Von 2.000 auf nur noch 50
Heute gibt es 50 Juden in Ioannina. In Griechenland sind es etwa 6.000 der 10,8 Millionen Einwohner. Seine Eltern seien während des Holocaust über ein Unterstützernetzwerk in Athen, Chalkida und Izmir nach Palästina geflohen, erzählte Elisaf der israelischen Tageszeitung „Haaretz“. „1944 kamen sie in Tel Aviv an, wo sie für einige Jahre blieben und dann nach Ioannina zurückkehrten, als der Krieg schließlich zu Ende war.“ Manche Juden Ioanninas hätten sich den Partisanen angeschlossen. „Der ganze Rest, fast 2.000 Menschen, wurde am 25. März 1944 in Züge gesteckt. Nicht mehr als hundert kehrten zurück.“ Elisaf, der 1954 geboren wurde, berichtet, dass seine Eltern nach ihrer Rückkehr nach Griechenland „in wirklich schlimmen Verhältnissen“ gelebt hätten. „Viele Mitglieder unserer Gemeinde, die sich den kommunistischen Rebelleneinheiten angeschlossen hatten, wurden [nach dem Krieg] auf entlegene Inseln ins Exil verbracht.
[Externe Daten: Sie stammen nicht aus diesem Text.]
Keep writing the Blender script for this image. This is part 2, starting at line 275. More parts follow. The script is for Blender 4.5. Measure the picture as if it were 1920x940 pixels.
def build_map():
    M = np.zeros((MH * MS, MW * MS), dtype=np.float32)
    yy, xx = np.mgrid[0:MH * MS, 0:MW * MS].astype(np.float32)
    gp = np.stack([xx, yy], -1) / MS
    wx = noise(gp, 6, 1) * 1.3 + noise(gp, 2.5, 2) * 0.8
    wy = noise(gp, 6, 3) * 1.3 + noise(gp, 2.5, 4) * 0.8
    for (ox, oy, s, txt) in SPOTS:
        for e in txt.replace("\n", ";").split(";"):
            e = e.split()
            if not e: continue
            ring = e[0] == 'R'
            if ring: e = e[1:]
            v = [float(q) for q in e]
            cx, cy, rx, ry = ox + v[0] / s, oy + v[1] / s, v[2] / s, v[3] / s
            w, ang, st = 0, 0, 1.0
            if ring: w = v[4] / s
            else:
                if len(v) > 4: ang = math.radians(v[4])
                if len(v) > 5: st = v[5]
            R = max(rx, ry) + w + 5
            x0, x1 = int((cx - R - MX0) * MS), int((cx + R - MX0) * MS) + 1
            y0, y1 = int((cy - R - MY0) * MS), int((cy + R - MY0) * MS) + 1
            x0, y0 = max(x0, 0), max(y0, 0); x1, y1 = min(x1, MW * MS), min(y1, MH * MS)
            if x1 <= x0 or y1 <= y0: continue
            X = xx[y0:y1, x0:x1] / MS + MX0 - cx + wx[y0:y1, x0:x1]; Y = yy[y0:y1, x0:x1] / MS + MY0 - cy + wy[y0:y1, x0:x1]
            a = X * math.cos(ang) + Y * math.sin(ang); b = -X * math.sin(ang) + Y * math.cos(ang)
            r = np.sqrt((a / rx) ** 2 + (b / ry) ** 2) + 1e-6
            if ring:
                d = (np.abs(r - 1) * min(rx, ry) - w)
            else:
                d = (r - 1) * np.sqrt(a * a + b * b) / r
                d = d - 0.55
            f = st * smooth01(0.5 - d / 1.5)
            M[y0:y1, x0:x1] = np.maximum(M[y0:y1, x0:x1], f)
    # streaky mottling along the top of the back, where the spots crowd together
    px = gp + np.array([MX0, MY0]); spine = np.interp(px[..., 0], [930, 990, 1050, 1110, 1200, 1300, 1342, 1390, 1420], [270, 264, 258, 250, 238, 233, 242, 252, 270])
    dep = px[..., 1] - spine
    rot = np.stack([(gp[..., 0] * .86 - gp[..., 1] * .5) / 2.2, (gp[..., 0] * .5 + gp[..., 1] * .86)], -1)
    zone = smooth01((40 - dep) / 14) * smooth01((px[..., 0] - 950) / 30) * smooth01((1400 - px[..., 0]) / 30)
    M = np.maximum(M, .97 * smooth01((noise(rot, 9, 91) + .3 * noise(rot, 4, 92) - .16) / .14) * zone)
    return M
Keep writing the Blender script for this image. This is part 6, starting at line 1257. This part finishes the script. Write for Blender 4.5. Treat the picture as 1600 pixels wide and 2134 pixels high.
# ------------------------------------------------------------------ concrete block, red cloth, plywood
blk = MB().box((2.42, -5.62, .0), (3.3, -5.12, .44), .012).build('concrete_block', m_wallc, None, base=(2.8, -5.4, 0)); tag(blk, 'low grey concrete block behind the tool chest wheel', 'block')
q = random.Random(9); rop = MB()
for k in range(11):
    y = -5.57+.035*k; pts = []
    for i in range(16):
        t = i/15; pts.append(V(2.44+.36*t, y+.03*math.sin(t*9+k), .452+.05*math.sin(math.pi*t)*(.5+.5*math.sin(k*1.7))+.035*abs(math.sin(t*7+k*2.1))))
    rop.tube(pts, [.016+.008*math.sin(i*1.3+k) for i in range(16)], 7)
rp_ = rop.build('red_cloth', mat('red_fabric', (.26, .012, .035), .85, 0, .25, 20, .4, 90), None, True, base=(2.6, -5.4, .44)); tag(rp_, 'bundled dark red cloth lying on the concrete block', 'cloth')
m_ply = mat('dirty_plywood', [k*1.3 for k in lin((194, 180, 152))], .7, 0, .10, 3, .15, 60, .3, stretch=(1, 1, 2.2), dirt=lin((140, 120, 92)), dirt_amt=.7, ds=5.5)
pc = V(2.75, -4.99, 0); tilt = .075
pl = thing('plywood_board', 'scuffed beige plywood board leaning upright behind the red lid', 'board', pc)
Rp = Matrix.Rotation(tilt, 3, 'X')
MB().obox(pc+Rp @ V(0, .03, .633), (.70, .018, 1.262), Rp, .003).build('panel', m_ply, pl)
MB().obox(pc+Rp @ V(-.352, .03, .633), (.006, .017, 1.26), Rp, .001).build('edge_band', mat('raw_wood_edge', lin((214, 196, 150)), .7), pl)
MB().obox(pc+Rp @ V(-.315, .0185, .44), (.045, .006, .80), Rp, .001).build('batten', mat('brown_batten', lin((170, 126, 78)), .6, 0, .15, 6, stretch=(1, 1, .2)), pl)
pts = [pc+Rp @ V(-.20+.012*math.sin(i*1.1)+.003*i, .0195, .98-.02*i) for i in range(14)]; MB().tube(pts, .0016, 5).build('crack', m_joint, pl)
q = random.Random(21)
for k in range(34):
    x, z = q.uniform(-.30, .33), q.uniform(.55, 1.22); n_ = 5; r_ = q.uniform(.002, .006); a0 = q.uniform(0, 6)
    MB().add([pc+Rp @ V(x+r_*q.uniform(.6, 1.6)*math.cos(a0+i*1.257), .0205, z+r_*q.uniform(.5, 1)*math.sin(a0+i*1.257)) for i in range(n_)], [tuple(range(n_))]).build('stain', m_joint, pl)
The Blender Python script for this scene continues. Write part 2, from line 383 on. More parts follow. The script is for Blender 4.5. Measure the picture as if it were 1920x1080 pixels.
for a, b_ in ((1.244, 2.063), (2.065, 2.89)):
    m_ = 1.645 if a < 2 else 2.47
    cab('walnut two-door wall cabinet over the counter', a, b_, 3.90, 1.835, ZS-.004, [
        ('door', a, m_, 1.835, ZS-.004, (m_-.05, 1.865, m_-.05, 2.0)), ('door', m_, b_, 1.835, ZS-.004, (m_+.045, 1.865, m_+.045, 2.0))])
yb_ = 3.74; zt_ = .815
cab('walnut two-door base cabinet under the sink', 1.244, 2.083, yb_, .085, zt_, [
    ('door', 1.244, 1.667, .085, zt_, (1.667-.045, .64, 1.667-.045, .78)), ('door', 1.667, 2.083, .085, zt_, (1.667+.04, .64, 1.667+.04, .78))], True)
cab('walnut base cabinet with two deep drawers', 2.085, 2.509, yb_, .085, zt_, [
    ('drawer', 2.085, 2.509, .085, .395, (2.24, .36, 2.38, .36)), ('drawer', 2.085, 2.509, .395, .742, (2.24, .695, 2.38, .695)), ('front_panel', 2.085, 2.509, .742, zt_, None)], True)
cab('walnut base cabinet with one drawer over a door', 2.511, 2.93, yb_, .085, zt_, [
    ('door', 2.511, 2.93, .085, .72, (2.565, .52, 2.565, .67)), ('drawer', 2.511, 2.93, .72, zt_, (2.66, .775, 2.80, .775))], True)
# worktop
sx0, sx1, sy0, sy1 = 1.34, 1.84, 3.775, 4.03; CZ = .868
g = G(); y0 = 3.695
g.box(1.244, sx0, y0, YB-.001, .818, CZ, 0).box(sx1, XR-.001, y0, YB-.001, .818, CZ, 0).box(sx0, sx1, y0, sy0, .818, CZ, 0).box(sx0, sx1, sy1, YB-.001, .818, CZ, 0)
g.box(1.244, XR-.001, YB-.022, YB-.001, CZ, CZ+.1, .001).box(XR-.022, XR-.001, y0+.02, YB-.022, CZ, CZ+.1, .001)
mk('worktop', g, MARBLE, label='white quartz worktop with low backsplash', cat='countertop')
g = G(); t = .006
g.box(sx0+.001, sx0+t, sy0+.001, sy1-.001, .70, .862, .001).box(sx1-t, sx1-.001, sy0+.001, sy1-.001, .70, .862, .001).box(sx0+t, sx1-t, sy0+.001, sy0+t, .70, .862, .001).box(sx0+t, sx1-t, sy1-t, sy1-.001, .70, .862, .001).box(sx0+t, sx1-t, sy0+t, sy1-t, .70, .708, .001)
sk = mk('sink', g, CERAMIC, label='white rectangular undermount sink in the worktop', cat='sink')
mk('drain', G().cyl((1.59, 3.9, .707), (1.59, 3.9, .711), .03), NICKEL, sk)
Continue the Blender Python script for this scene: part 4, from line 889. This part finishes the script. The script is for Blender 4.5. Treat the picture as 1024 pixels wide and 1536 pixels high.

Etliche Häuser wurden von Einheimischen besetzt, die behaupteten, dass Rebellen ihre eigenen Häuser niedergebrannt hätten.“ Viele der überlebenden Juden hätten ihre Häuser sofort verkauft und seien nach Athen oder Israel gezogen. „So kommt es, dass wir nun nur noch 50 Leute sind.“
Elisaf ist ein renommierter Wissenschaftler, Professor für innere Medizin an der medizinischen Fakultät der Universität Ioannina und Leiter der Abteilung für Arteriosklerose, Übergewicht und Diabetes. Von 1993 bis 1994 arbeitete er an der Sackler-Fakultät für Medizin an der Universität Tel Aviv. Er hat zahlreiche Verwandte in Israel. Bevor er Präsident seiner Gemeinde wurde, war Elisaf Präsident des Zentralrats der jüdischen Gemeinden Griechenlands. Auch in der Kommunalpolitik hat er Erfahrung: Seit mehreren Jahren gehört er dem Stadtrat an und war Präsident des Kulturzentrums. Er beschreibt sich als säkular.
Über Antisemitismus sagte er „Haaretz“: „Wir sollten das klarstellen – Griechenlands Antisemitismus ist völlig anders als anderswo. Ich würde es ‚verbalen Antisemitismus’ nennen – mehr eine Art Kaffeehausunterhaltung unter Anhängern von Verschwörungstheorien wie: ‚Die Juden kontrollieren die Welt’ und so. Er wird niemals gewalttätig, das Extremste, was passieren kann, sind Vandalismus gegen Synagogen, Friedhöfe und Holocaustmahnmale.“
Elisaf glaubt nicht, dass seine Religion Einfluss auf die Wahl gehabt habe. „Worauf wir uns konzentrieren müssen, ist die klare Botschaft, die von der Mehrheit gesendet wurde: Trotz Antisemitismus und dem Anwachsen des Rassismus in heutiger Zeit haben die Bürger einen Juden zum Bürgermeister gewählt, sie haben meine Persönlichkeit bewertet, unseren Plan für die Zukunft der Stadt, unsere Kandidaten, unseren Ethos während des Wahlkampfes. Offenbar basierte ihre Entscheidung auf den richtigen Kriterien und nicht darauf, was jemandes Glaube ist.“
Trotzdem gibt er zu, dass er während des Wahlkampfes auf Antisemitismus gestoßen sei. „Von Zeit zu Zeit kamen einige Sachen an die Öffentlichkeit – aber immer von sehr speziellen Bürgern, die niemand wirklich beachtet.“ So hätten politische Gegner Druck auf Bürger ausüben wollen, die Stadt „nicht den Juden zu übergeben“ oder behauptet, Elisaf habe Verbindungen zum Mossad oder der israelischen Botschaft.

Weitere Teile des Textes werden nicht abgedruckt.